→ **REQUIRED TASK**
Reproduce the material word for word; the images stay out.

### SOURCE RECORDS

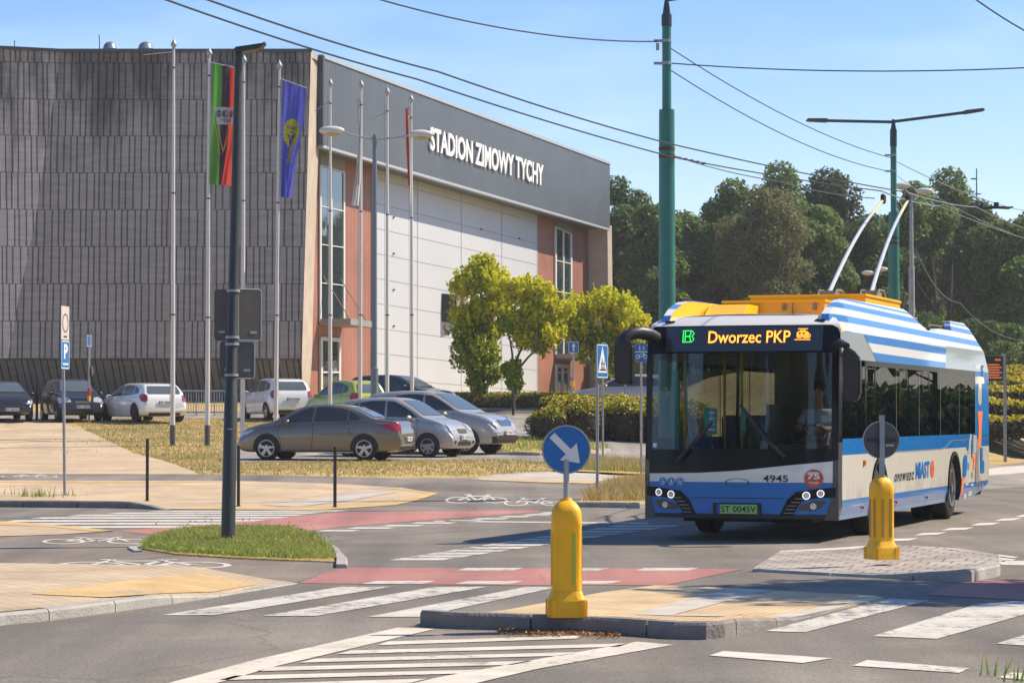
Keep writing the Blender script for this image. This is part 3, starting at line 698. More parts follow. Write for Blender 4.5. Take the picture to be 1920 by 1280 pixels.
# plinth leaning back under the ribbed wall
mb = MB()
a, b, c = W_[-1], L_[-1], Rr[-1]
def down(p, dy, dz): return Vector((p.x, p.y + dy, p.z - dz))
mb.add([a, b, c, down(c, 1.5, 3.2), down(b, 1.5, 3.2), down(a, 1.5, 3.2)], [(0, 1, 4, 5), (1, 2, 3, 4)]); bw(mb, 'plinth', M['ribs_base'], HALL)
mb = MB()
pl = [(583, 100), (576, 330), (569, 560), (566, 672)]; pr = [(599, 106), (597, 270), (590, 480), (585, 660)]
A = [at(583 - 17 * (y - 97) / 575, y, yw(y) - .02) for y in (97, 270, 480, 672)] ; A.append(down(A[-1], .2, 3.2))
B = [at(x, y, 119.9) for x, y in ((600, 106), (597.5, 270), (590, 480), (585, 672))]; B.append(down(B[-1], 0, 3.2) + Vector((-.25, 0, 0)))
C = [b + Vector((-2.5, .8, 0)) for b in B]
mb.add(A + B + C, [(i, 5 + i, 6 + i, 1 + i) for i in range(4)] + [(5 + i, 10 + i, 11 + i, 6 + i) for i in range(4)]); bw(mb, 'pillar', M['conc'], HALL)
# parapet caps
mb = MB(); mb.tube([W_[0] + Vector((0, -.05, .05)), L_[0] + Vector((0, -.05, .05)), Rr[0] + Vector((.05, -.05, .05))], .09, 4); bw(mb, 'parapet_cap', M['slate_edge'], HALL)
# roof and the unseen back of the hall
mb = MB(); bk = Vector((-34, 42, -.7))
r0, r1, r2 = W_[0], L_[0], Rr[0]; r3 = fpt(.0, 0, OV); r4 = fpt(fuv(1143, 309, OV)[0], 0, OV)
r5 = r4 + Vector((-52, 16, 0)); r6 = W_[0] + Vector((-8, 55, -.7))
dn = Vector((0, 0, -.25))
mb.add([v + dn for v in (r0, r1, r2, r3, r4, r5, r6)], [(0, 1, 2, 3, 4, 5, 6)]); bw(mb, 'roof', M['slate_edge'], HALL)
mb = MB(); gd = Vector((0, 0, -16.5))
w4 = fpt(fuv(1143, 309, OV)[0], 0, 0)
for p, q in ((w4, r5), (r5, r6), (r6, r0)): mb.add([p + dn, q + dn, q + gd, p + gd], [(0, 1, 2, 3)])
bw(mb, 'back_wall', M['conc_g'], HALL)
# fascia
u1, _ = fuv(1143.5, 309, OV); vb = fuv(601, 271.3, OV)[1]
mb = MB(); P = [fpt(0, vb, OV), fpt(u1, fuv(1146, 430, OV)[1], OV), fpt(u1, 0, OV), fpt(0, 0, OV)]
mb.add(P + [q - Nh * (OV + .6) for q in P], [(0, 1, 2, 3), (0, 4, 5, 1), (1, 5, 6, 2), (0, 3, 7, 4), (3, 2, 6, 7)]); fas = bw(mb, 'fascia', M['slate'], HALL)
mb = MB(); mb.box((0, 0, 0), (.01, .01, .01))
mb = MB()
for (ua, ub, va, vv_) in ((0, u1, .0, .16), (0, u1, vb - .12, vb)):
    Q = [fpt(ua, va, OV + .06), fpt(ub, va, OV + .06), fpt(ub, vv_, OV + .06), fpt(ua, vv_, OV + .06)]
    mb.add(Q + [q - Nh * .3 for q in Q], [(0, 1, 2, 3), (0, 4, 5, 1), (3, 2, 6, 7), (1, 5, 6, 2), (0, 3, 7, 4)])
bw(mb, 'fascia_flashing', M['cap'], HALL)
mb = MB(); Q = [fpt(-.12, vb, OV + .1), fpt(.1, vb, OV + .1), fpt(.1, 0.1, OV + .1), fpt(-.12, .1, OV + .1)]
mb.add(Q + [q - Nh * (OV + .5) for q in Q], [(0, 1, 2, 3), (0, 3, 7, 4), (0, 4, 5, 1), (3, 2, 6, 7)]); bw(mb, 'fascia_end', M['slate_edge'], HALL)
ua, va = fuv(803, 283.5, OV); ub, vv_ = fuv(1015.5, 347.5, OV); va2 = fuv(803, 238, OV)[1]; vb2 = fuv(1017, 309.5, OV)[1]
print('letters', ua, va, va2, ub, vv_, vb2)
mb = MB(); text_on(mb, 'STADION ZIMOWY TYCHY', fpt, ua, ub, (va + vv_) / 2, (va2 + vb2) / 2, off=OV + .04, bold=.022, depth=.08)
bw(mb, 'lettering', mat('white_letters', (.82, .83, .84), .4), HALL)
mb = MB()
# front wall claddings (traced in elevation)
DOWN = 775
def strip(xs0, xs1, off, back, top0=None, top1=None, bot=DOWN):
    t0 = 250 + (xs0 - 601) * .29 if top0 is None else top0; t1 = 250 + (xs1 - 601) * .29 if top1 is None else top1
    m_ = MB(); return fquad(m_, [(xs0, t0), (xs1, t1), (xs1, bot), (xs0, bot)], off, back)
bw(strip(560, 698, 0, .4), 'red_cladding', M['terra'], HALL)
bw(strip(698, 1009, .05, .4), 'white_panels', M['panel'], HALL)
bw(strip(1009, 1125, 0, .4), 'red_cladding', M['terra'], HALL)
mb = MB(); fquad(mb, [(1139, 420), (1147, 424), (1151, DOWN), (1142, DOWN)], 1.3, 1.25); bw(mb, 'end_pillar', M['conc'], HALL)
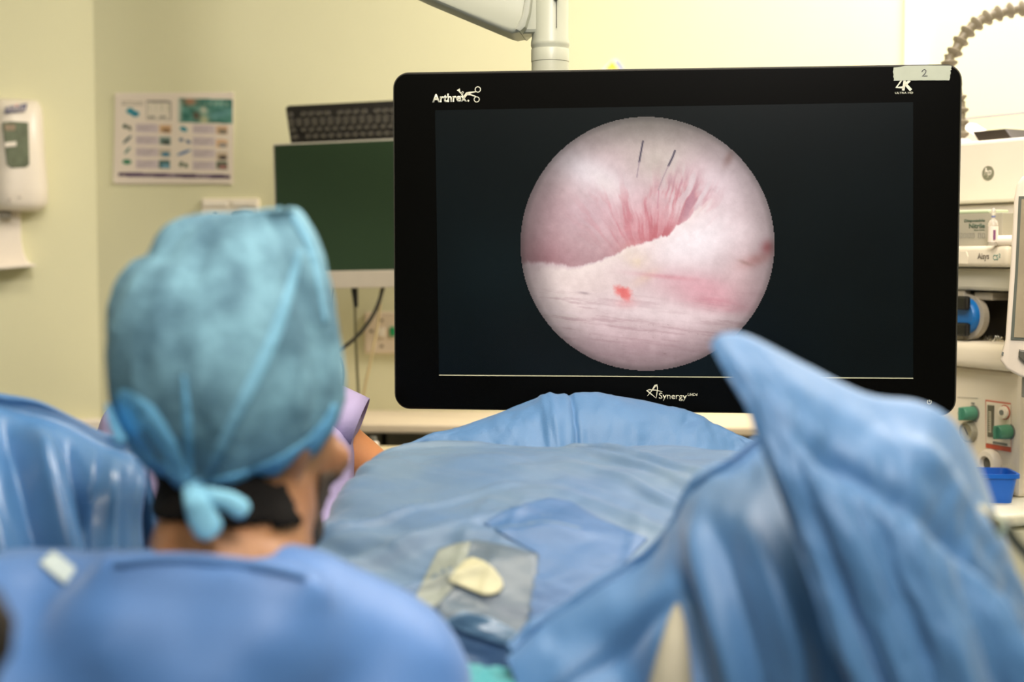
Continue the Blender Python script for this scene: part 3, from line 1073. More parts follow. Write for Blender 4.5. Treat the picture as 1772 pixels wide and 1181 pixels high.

######

→ **THE REPLY**
Keep writing the Blender script for this image. This is part 3, starting at line 698. More parts follow. Write for Blender 4.5. Take the picture to be 1920 by 1280 pixels.
# plinth leaning back under the ribbed wall
mb = MB()
a, b, c = W_[-1], L_[-1], Rr[-1]
def down(p, dy, dz): return Vector((p.x, p.y + dy, p.z - dz))
mb.add([a, b, c, down(c, 1.5, 3.2), down(b, 1.5, 3.2), down(a, 1.5, 3.2)], [(0, 1, 4, 5), (1, 2, 3, 4)]); bw(mb, 'plinth', M['ribs_base'], HALL)
mb = MB()
pl = [(583, 100), (576, 330), (569, 560), (566, 672)]; pr = [(599, 106), (597, 270), (590, 480), (585, 660)]
A = [at(583 - 17 * (y - 97) / 575, y, yw(y) - .02) for y in (97, 270, 480, 672)] ; A.append(down(A[-1], .2, 3.2))
B = [at(x, y, 119.9) for x, y in ((600, 106), (597.5, 270), (590, 480), (585, 672))]; B.append(down(B[-1], 0, 3.2) + Vector((-.25, 0, 0)))
C = [b + Vector((-2.5, .8, 0)) for b in B]
mb.add(A + B + C, [(i, 5 + i, 6 + i, 1 + i) for i in range(4)] + [(5 + i, 10 + i, 11 + i, 6 + i) for i in range(4)]); bw(mb, 'pillar', M['conc'], HALL)
# parapet caps
mb = MB(); mb.tube([W_[0] + Vector((0, -.05, .05)), L_[0] + Vector((0, -.05, .05)), Rr[0] + Vector((.05, -.05, .05))], .09, 4); bw(mb, 'parapet_cap', M['slate_edge'], HALL)
# roof and the unseen back of the hall
mb = MB(); bk = Vector((-34, 42, -.7))
r0, r1, r2 = W_[0], L_[0], Rr[0]; r3 = fpt(.0, 0, OV); r4 = fpt(fuv(1143, 309, OV)[0], 0, OV)
r5 = r4 + Vector((-52, 16, 0)); r6 = W_[0] + Vector((-8, 55, -.7))
dn = Vector((0, 0, -.25))
mb.add([v + dn for v in (r0, r1, r2, r3, r4, r5, r6)], [(0, 1, 2, 3, 4, 5, 6)]); bw(mb, 'roof', M['slate_edge'], HALL)
mb = MB(); gd = Vector((0, 0, -16.5))
w4 = fpt(fuv(1143, 309, OV)[0], 0, 0)
for p, q in ((w4, r5), (r5, r6), (r6, r0)): mb.add([p + dn, q + dn, q + gd, p + gd], [(0, 1, 2, 3)])
bw(mb, 'back_wall', M['conc_g'], HALL)
# fascia
u1, _ = fuv(1143.5, 309, OV); vb = fuv(601, 271.3, OV)[1]
mb = MB(); P = [fpt(0, vb, OV), fpt(u1, fuv(1146, 430, OV)[1], OV), fpt(u1, 0, OV), fpt(0, 0, OV)]
mb.add(P + [q - Nh * (OV + .6) for q in P], [(0, 1, 2, 3), (0, 4, 5, 1), (1, 5, 6, 2), (0, 3, 7, 4), (3, 2, 6, 7)]); fas = bw(mb, 'fascia', M['slate'], HALL)
mb = MB(); mb.box((0, 0, 0), (.01, .01, .01))
mb = MB()
for (ua, ub, va, vv_) in ((0, u1, .0, .16), (0, u1, vb - .12, vb)):
    Q = [fpt(ua, va, OV + .06), fpt(ub, va, OV + .06), fpt(ub, vv_, OV + .06), fpt(ua, vv_, OV + .06)]
    mb.add(Q + [q - Nh * .3 for q in Q], [(0, 1, 2, 3), (0, 4, 5, 1), (3, 2, 6, 7), (1, 5, 6, 2), (0, 3, 7, 4)])
bw(mb, 'fascia_flashing', M['cap'], HALL)
mb = MB(); Q = [fpt(-.12, vb, OV + .1), fpt(.1, vb, OV + .1), fpt(.1, 0.1, OV + .1), fpt(-.12, .1, OV + .1)]
mb.add(Q + [q - Nh * (OV + .5) for q in Q], [(0, 1, 2, 3), (0, 3, 7, 4), (0, 4, 5, 1), (3, 2, 6, 7)]); bw(mb, 'fascia_end', M['slate_edge'], HALL)
ua, va = fuv(803, 283.5, OV); ub, vv_ = fuv(1015.5, 347.5, OV); va2 = fuv(803, 238, OV)[1]; vb2 = fuv(1017, 309.5, OV)[1]
print('letters', ua, va, va2, ub, vv_, vb2)
mb = MB(); text_on(mb, 'STADION ZIMOWY TYCHY', fpt, ua, ub, (va + vv_) / 2, (va2 + vb2) / 2, off=OV + .04, bold=.022, depth=.08)
bw(mb, 'lettering', mat('white_letters', (.82, .83, .84), .4), HALL)
mb = MB()
# front wall claddings (traced in elevation)
DOWN = 775
def strip(xs0, xs1, off, back, top0=None, top1=None, bot=DOWN):
    t0 = 250 + (xs0 - 601) * .29 if top0 is None else top0; t1 = 250 + (xs1 - 601) * .29 if top1 is None else top1
    m_ = MB(); return fquad(m_, [(xs0, t0), (xs1, t1), (xs1, bot), (xs0, bot)], off, back)
bw(strip(560, 698, 0, .4), 'red_cladding', M['terra'], HALL)
bw(strip(698, 1009, .05, .4), 'white_panels', M['panel'], HALL)
bw(strip(1009, 1125, 0, .4), 'red_cladding', M['terra'], HALL)
mb = MB(); fquad(mb, [(1139, 420), (1147, 424), (1151, DOWN), (1142, DOWN)], 1.3, 1.25); bw(mb, 'end_pillar', M['conc'], HALL)
Continue the Blender Python script for this scene: part 3, from line 1073. More parts follow. Write for Blender 4.5. Treat the picture as 1772 pixels wide and 1181 pixels high.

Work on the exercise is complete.